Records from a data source
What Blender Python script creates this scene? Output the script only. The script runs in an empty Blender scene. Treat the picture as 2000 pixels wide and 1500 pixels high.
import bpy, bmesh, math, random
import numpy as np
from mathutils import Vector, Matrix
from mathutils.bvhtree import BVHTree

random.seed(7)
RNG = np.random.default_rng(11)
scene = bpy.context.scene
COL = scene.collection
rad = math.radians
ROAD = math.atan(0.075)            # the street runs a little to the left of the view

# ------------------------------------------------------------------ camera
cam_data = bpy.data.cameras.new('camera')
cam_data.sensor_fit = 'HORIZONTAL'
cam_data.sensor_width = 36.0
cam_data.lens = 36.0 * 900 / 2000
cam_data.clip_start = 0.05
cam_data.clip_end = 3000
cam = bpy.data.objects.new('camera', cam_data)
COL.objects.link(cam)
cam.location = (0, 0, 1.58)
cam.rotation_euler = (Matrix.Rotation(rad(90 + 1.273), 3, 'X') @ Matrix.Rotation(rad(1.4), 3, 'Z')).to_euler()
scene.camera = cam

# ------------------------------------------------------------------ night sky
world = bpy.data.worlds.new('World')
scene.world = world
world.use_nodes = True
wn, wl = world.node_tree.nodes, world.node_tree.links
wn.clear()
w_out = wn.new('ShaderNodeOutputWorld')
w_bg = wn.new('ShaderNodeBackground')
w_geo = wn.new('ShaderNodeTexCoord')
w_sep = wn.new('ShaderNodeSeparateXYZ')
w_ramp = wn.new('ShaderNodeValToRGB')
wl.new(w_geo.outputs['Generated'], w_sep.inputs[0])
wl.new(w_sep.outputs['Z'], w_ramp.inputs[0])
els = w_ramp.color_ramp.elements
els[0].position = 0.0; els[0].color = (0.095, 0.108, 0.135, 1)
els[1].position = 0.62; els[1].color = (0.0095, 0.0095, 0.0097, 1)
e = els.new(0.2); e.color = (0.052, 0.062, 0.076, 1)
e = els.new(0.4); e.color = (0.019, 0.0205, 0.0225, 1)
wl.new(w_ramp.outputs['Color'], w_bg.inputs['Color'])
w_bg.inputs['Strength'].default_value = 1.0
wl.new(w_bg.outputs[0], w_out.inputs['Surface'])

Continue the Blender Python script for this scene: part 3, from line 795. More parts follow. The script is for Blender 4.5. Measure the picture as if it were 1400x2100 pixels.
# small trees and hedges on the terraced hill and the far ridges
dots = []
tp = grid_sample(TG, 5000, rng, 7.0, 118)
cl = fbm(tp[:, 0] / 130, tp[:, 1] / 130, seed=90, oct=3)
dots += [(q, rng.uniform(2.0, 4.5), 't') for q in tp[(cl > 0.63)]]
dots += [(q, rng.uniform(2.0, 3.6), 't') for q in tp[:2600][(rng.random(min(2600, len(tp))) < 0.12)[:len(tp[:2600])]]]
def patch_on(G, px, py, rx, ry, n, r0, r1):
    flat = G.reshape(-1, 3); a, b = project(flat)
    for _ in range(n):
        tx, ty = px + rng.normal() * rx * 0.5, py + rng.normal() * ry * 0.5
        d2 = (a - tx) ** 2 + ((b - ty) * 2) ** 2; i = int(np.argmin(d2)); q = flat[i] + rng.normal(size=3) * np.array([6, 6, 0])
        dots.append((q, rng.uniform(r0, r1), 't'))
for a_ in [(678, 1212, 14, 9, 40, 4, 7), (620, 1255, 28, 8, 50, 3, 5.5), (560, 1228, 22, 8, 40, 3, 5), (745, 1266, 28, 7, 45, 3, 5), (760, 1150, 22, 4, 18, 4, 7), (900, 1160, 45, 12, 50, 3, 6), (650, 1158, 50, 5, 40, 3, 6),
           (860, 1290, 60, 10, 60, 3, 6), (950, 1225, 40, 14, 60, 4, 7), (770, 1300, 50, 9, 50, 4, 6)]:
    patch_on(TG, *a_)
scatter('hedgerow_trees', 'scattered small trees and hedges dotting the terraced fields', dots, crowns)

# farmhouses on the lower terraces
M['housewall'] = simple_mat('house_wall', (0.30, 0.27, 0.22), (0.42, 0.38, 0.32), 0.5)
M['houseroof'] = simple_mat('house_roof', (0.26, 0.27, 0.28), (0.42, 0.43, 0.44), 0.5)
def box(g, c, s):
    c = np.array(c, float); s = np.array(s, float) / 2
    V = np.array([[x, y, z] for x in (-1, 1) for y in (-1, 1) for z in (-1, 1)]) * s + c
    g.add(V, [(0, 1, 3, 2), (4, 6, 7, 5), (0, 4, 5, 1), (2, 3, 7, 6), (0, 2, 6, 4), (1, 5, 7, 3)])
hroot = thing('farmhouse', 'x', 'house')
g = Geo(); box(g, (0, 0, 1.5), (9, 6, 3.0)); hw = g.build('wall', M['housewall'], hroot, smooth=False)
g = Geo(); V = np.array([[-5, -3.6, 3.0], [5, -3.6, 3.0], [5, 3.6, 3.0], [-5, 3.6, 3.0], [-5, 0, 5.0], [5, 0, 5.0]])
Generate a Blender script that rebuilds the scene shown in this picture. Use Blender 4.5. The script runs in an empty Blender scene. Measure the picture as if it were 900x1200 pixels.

* [Aim] Copy exactly the lines from the top of the entries through the line with "from mathutils.bvhtree import BVHTree" in it, please, keeping both ends and adding nothing.

* [Worked answer]
What Blender Python script creates this scene? Output the script only. The script runs in an empty Blender scene. Treat the picture as 2000 pixels wide and 1500 pixels high.
import bpy, bmesh, math, random
import numpy as np
from mathutils import Vector, Matrix
from mathutils.bvhtree import BVHTree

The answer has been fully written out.